Autour de la table à couloirs où se lancent les sept insectes s'agite un autre petit monde nocturne : une actrice célèbre, les pieds nus, des artistes de passage aux lunettes fumées, une intouchable beauté qui a coincé son coupon de pari sous la bretelle rouge d'un bustier en soie. Des "Vive la révolution !" et "Musique !" fusent de la petite centaine de spectateurs imbibés de vodka.

Mais l'accordéoniste, auteur de la ballade "Un cafard célibataire", a posé son instrument pour encourager les petites bêtes qui s'activent en direction de la ligne rouge.

"Mesdames et messieurs, nos créatures n'ont rien à voir avec les blattes qui hantent vos cuisines", annonce un maître de cérémonie en roulant de l'oeil. "Les nôtres ont d'illustres ancêtres. Elles suivent un régime spécial. Elles sont élevées avec amour !"

Il est minuit. La course, retransmise sur un écran au mur, est offerte par le maître des lieux, Nikolaï Makarov, en l'honneur de son 52e anniversaire. C'est lui qui a délicatement déposé dans les casiers de départ une à une ses blattes qui lui filaient des mains.

Ce peintre à succès les a rapportées de son atelier voisin, où vivent dans l'insouciance cent-vingt de ces cafards galopants. "De l'espèce Certamen currentium blattarum", précise-t-il à l'AFP.

"Leur entraîneur -un Ukrainien- vient une fois par semaine les faire courir. Il leur apprend aussi à s'habituer aux caméras", dit l'artiste qui a émigré à Berlin-Est en 1975. Depuis, Makarov a régulièrement fait débouler ses blattidés chevronnés dans les hauts-lieux de la vie berlinoise : dans l'appartement du dissident Wolf Biermann, au "Paris-Bar", à la Berlinale, le festival de cinéma, ou encore pour le marathon...

"Il faut se mettre à la place des cafards : les deux mètres de la piste, ça fait comme un cent mètres pour nous. D'ailleurs ils ne sont pas bêtes : s'ils ont pris un mauvais départ, ils rebroussent souvent chemin voyant que ça ne sert plus à rien", dit Makarov, à la barbe tolstoïenne.

Dans des vivariums, les corps des idoles reposent agrémentés de courtes épitaphes. "Général Orloff. A ses côtés les adjudants Vladislav et Sergueï". Ou bien "Tamara. 05-11-99. 20-02-02. Découverte dans la station de métro moscovite Place de la révolution. A eu une très courte carrière". Et une autre Tamara qui gît sous son trophée. "Morte écrasée par sa médaille d'or gagnée à Salt Lake City".

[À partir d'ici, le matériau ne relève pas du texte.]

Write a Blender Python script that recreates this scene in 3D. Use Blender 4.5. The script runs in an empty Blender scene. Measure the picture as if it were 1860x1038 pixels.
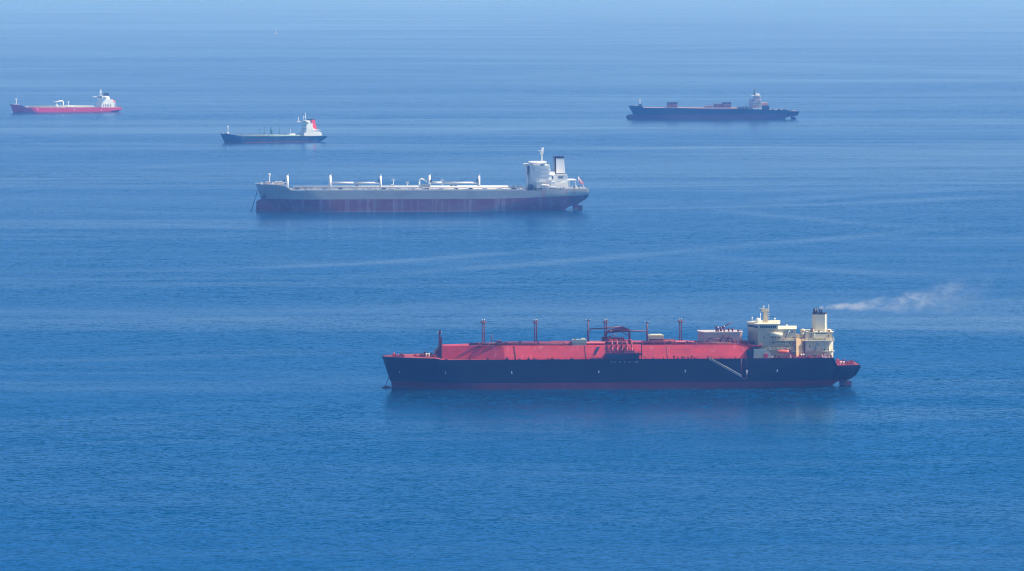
import bpy, math, random
from mathutils import Vector, Matrix
random.seed(7)
R = math.radians
C = bpy.context.scene.collection
scene = bpy.context.scene

# ---------------------------------------------------------------- camera, sky, sun, exposure
FPX, HC, PITCH = 10200.0, 271.0, R(3.473)
cam = bpy.data.cameras.new('camera'); camo = bpy.data.objects.new('camera', cam); C.objects.link(camo)
camo.location = (0, 0, HC); camo.rotation_euler = (math.pi/2 - PITCH, 0, 0)
cam.sensor_width = 36; cam.lens = 36*FPX/1860; cam.clip_start = 10; cam.clip_end = 400000
scene.camera = camo
SUN_EL, SUN_AZ = R(47), R(91)            # azimuth measured from the camera's side towards the right
sdir = Vector((math.sin(SUN_AZ)*math.cos(SUN_EL), -math.cos(SUN_AZ)*math.cos(SUN_EL), math.sin(SUN_EL)))
w = bpy.data.worlds.new('World'); scene.world = w; w.use_nodes = True
nt = w.node_tree; bg = nt.nodes['Background']; sk = nt.nodes.new('ShaderNodeTexSky'); sk.sky_type = 'NISHITA'
sk.sun_disc = False; sk.sun_elevation = SUN_EL; sk.sun_rotation = math.atan2(sdir.x, sdir.y)
sk.altitude = 100; sk.air_density = 1.0; sk.dust_density = 2.5; sk.ozone_density = 3.5
nt.links.new(sk.outputs[0], bg.inputs[0]); bg.inputs[1].default_value = 0.10
sun = bpy.data.lights.new('sun', 'SUN'); sun.energy = 5.0; sun.angle = R(0.5); sun.color = (1, .93, .82)
suno = bpy.data.objects.new('sun', sun); C.objects.link(suno); suno.rotation_euler = sdir.to_track_quat('Z', 'Y').to_euler()
scene.view_settings.view_transform = 'Standard'; scene.view_settings.look = 'None'
scene.view_settings.exposure = 0.31; scene.view_settings.gamma = 1
scene.cycles.volume_bounces = 1; scene.cycles.max_bounces = 8; scene.cycles.filter_width = 1.1
scene.cycles.use_denoising = True; scene.cycles.denoising_input_passes = 'RGB_ALBEDO_NORMAL'; scene.cycles.denoising_prefilter = 'ACCURATE'

# ---------------------------------------------------------------- mesh helpers
def link(o, parent=None, label=None, cat=None, group=None, kind=None):
    C.objects.link(o)
    if parent: o.parent = parent
    if label: o['label'] = label
    if cat: o['category'] = cat
    if group: o['group'] = group
    if kind: o['kind'] = kind
    return o

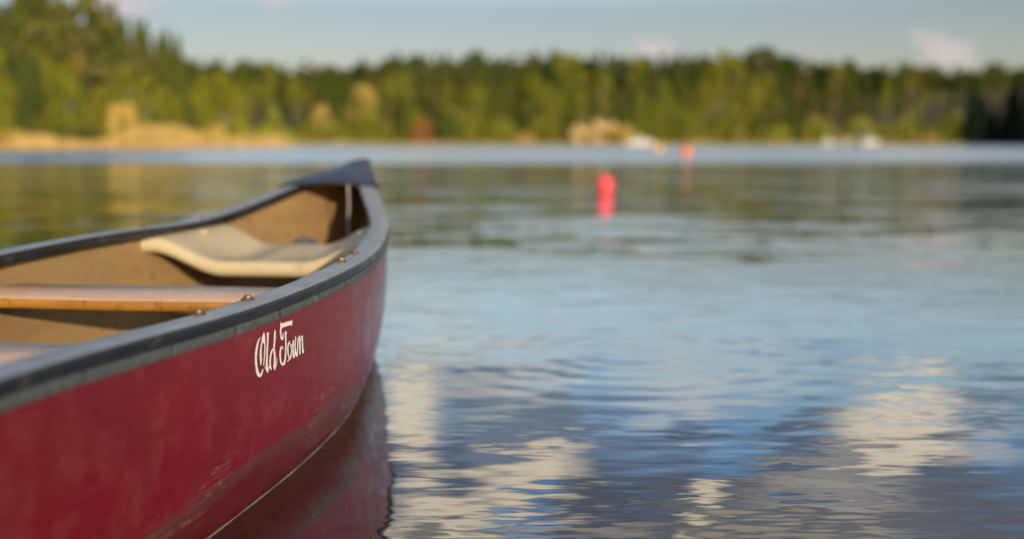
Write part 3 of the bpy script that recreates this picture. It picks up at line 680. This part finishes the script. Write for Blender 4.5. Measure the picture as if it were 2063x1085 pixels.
for u, v, y, w_ in ((456, 148, 122, 1.15), (478, 178, 124, 1.1), (415, 152, 121, .95), (385, 185, 118, 1.0), (400, 200, 112, 1.2)):
    x = at(u, y); 
    if shore_dist([(x, y)])[0] < .5: x = x - 2
    TREES.append((tree('bright', 'birch_tree', x, y, h_for(v, x, y), lab_l['bright'], 'tree', gl_['bright'], w_), 'bright', u, 'tip'))

FT = lambda u: float(np.interp(u, [300, 380, 440, 520, 600, 680, 720, 800, 860, 900, 960, 1000, 1060, 1130, 1210, 1250, 1300, 1380, 1430, 1445, 1500, 1545, 1570, 1620, 1700, 1800, 1900, 1960, 2000, 2063, 2200],
                               [125, 128, 125, 128, 138, 142, 130, 122, 115, 122, 110, 122, 117, 115, 120, 125, 118, 120, 122, 110, 108, 100, 115, 130, 132, 137, 140, 142, 135, 140, 130]))
lab_f = {'spruce': 'dark green spruce in the mixed wood across the lake', 'pine': 'brownish olive pine in the mixed wood across the lake', 'birch': 'yellow-green birch in the mixed wood across the lake', 'dark': 'dark shaded spruce'}
gf_ = {'spruce': 'spruces of the wood across the lake', 'pine': 'pines of the wood across the lake', 'birch': 'birches of the wood across the lake'}
row('skyline', range(330, 2130, 25), 262, FT, {'spruce': 6, 'pine': 1, 'birch': 1}, lab_f, gf_, 8, (-14, 5), 1.25)
row('upper-slope', range(345, 2130, 29), 240, lambda u: FT(u) + 32, {'spruce': 4, 'pine': 2, 'birch': 3}, lab_f, gf_, 9, (-12, 22), 1.25)
row('mid-slope', range(500, 1930, 29), 223, lambda u: FT(u) + 68, {'spruce': 3, 'pine': 2, 'birch': 4}, lab_f, gf_, 10, (-14, 26), 1.3)
row('shoreline', range(570, 1930, 34), lambda u: shore_y(u) + 5.5, lambda u: FT(u) + 105, {'spruce': 2, 'birch': 4, 'pine': 1}, lab_f, gf_, 12, (-20, 22), 1.3)
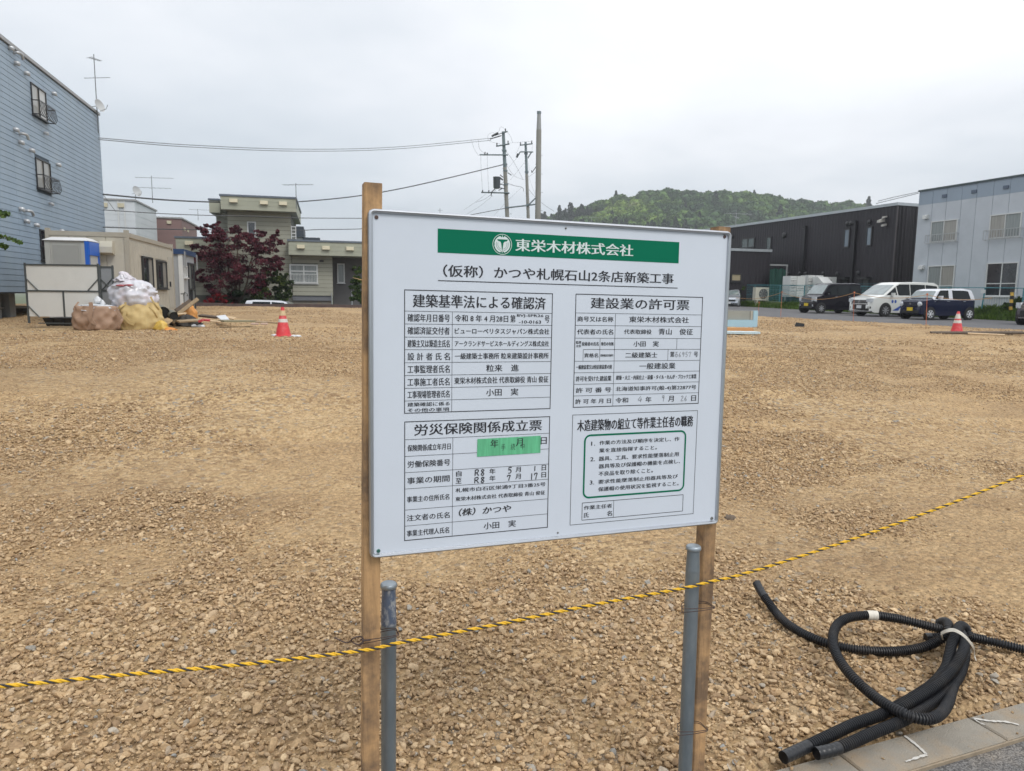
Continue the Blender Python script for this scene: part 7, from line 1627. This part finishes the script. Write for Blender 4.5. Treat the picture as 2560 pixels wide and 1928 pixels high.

La course bat son plein. Tout va se jouer dans un mouchoir de poche entre Ivan, le plus grand avec ses sept centimètres, Pionier, "très roublard", et Pamir, "un héros dans son pays natal".

"Ces courses de cafards, c'est un peu de l'histoire russe que j'ai prise avec moi en émigrant", explique Makarov. "Elles étaient appréciées dans la cour des tsars. Puis les Russes qui ont fui le communisme par la Mer Noire leur ont donné des lettres de noblesse à Constantinople, l'actuelle Istanbul, où les blattes sont bien plus grosses qu'à Moscou !"

Les courses, immortalisées par Mikhaïl Boulgakov dans son roman "La fuite" (1928), "étaient aussi très prisées par la diaspora à Paris", ajoute le peintre qui compte bientôt relancer la tradition dans la capitale française.

Hurlements dans le loft. Pamir a franchi le premier la ligne. Andy Hasse, un Américain "venu exprès de Londres", a gagné. Il s'étonne encore d'avoir parié 50 euros. "C'était la vodka. Et cette fille là-bas".